*Your objective:* Collect every line of the records below that contains the word "Treat".
+ + +
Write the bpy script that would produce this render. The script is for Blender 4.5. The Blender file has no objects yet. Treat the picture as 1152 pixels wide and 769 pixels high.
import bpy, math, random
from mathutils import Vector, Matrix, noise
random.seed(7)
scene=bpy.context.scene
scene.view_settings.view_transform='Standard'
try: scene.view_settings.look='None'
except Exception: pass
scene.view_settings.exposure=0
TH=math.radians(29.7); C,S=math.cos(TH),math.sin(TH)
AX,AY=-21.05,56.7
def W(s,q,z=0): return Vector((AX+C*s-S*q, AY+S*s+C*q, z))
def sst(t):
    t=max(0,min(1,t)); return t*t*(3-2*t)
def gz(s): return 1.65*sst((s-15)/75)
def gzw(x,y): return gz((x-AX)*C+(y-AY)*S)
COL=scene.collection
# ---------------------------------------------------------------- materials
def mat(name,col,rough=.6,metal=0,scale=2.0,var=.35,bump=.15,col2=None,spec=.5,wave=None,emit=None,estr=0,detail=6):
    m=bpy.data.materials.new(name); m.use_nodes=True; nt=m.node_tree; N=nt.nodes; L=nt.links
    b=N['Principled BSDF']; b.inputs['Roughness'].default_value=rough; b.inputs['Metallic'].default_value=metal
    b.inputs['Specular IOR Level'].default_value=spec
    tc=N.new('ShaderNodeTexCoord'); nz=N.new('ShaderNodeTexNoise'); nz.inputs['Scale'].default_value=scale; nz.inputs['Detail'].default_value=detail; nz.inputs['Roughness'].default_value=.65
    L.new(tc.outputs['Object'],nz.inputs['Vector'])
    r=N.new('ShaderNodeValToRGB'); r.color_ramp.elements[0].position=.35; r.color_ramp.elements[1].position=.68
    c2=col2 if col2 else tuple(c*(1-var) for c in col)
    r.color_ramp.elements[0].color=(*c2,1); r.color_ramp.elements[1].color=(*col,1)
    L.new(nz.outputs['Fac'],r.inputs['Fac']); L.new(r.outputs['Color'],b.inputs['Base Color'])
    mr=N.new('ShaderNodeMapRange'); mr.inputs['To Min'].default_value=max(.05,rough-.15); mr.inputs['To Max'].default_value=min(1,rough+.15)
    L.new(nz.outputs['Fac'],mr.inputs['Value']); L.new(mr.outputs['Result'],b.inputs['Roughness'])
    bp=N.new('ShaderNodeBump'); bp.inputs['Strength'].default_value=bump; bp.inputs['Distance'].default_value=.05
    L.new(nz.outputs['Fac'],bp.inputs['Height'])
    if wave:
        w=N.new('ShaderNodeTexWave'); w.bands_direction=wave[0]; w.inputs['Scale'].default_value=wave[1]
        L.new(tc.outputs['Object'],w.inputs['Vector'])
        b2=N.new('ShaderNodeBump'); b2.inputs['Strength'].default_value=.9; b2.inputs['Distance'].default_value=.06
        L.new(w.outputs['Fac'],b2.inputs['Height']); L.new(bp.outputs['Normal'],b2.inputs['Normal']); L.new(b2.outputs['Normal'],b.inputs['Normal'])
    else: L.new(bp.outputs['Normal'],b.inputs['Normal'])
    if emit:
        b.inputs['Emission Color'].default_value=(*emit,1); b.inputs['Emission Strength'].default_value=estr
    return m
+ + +
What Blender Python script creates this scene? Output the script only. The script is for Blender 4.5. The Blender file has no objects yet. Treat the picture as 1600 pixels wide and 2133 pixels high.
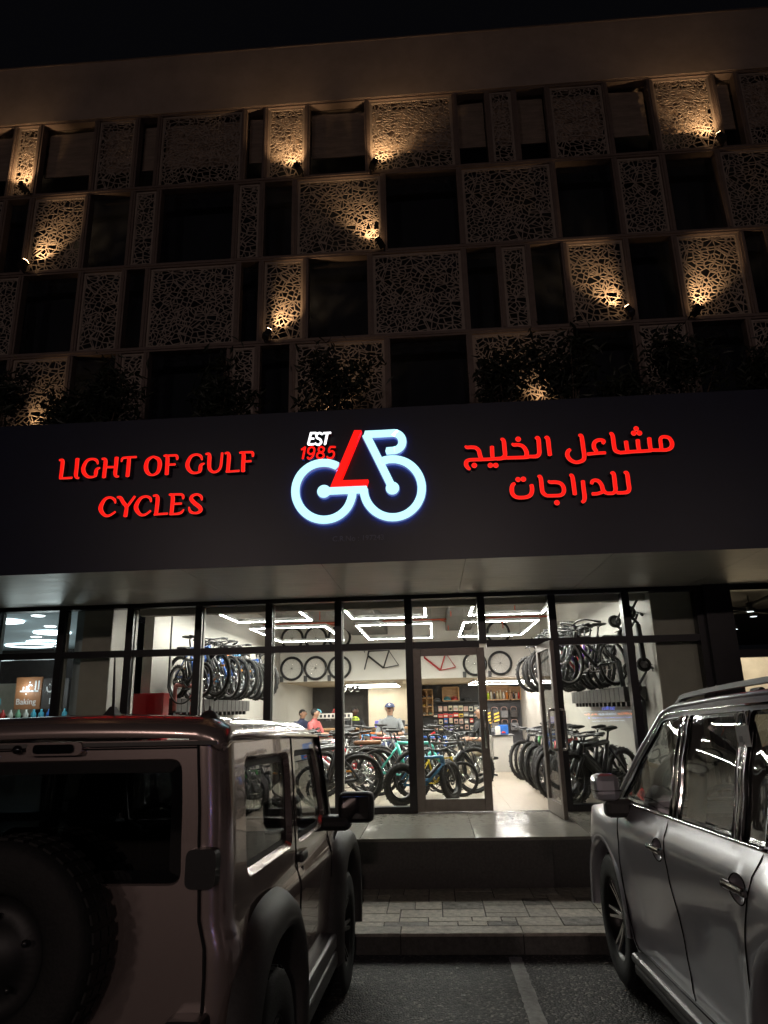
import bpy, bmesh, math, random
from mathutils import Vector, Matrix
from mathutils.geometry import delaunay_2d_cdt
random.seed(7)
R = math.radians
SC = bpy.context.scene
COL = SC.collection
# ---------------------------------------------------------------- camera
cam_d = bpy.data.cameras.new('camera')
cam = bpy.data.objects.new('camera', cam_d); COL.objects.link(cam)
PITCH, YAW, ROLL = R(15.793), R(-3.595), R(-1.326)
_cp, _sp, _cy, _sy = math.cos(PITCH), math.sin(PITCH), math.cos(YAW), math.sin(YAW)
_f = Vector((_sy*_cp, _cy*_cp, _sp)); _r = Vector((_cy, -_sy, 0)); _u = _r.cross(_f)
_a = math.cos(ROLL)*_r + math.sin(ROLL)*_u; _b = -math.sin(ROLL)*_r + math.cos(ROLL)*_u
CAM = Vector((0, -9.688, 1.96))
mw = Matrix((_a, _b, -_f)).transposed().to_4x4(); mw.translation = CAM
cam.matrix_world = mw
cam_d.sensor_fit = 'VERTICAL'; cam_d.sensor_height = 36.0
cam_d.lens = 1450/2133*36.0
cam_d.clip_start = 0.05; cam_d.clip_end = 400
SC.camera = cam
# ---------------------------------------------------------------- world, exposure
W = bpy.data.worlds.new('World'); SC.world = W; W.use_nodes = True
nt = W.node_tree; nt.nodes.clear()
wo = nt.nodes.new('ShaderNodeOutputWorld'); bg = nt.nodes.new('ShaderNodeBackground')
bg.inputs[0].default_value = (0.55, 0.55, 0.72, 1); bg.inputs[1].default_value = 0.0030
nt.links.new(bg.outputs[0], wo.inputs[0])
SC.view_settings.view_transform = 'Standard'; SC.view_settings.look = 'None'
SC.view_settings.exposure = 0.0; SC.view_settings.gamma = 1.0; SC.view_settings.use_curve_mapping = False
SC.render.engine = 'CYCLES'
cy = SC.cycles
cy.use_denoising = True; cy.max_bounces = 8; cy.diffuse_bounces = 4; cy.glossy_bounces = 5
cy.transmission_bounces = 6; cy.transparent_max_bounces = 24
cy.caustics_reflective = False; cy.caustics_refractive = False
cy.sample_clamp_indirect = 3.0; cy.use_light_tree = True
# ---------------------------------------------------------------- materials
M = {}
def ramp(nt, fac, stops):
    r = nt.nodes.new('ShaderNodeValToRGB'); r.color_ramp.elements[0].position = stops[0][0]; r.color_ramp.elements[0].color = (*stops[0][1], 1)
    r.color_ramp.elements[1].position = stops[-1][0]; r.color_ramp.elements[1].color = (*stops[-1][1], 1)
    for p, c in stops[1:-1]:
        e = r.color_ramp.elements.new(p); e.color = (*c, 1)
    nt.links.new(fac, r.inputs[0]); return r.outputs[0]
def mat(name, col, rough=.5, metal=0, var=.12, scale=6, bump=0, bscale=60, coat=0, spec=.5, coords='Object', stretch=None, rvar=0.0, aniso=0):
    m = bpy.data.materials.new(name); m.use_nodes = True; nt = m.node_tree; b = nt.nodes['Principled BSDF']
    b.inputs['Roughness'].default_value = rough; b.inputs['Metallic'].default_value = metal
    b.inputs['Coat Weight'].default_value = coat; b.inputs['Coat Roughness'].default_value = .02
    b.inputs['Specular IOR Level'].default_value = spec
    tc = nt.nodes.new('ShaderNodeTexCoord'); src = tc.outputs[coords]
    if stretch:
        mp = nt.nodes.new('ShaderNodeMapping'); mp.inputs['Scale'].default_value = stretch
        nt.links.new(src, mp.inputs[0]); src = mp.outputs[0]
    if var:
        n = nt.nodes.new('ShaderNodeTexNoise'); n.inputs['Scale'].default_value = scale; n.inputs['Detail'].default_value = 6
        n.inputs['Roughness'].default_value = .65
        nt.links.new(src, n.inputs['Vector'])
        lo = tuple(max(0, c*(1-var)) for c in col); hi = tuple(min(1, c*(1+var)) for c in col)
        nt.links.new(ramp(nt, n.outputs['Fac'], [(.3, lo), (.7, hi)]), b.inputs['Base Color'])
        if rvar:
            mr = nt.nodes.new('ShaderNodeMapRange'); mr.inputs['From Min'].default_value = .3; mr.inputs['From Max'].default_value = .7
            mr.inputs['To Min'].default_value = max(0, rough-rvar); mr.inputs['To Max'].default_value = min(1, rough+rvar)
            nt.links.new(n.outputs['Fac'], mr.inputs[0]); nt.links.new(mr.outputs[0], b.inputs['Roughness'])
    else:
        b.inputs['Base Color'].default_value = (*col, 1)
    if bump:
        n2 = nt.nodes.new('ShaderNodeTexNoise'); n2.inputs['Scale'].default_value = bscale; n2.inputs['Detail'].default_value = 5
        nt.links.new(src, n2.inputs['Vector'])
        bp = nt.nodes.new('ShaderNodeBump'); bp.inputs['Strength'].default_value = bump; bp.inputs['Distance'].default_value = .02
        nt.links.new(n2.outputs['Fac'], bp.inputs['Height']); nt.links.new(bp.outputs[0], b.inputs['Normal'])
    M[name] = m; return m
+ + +
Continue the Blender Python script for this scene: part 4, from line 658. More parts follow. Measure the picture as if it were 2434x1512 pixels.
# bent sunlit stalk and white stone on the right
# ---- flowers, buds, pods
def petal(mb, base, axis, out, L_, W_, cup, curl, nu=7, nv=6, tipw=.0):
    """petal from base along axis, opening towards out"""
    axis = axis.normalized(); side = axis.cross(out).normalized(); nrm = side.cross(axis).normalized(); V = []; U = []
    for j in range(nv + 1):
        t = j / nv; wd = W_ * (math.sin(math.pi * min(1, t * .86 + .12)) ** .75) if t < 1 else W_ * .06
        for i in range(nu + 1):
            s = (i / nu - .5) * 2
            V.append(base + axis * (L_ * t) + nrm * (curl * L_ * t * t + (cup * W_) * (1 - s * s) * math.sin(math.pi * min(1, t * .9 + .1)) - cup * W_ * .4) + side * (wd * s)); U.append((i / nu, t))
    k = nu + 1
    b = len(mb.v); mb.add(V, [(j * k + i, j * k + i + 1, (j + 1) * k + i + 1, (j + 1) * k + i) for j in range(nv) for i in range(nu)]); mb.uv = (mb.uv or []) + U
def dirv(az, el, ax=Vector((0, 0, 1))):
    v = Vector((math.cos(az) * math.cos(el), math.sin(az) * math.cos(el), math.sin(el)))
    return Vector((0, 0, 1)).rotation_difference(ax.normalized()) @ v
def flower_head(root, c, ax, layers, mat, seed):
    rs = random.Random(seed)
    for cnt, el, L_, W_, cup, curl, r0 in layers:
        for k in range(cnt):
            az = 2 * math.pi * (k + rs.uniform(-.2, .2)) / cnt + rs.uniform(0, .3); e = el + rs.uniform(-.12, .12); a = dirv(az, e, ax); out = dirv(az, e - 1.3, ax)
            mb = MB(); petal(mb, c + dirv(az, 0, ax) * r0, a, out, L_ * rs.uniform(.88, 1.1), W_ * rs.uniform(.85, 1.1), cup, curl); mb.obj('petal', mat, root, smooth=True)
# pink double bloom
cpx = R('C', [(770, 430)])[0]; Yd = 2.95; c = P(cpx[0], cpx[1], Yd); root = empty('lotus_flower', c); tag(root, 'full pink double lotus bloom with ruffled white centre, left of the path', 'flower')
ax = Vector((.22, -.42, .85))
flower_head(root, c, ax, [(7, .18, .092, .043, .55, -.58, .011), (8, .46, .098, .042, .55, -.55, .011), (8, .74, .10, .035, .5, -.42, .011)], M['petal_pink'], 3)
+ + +
*Reply:*
Write the bpy script that would produce this render. The script is for Blender 4.5. The Blender file has no objects yet. Treat the picture as 1152 pixels wide and 769 pixels high.
What Blender Python script creates this scene? Output the script only. The script is for Blender 4.5. The Blender file has no objects yet. Treat the picture as 1600 pixels wide and 2133 pixels high.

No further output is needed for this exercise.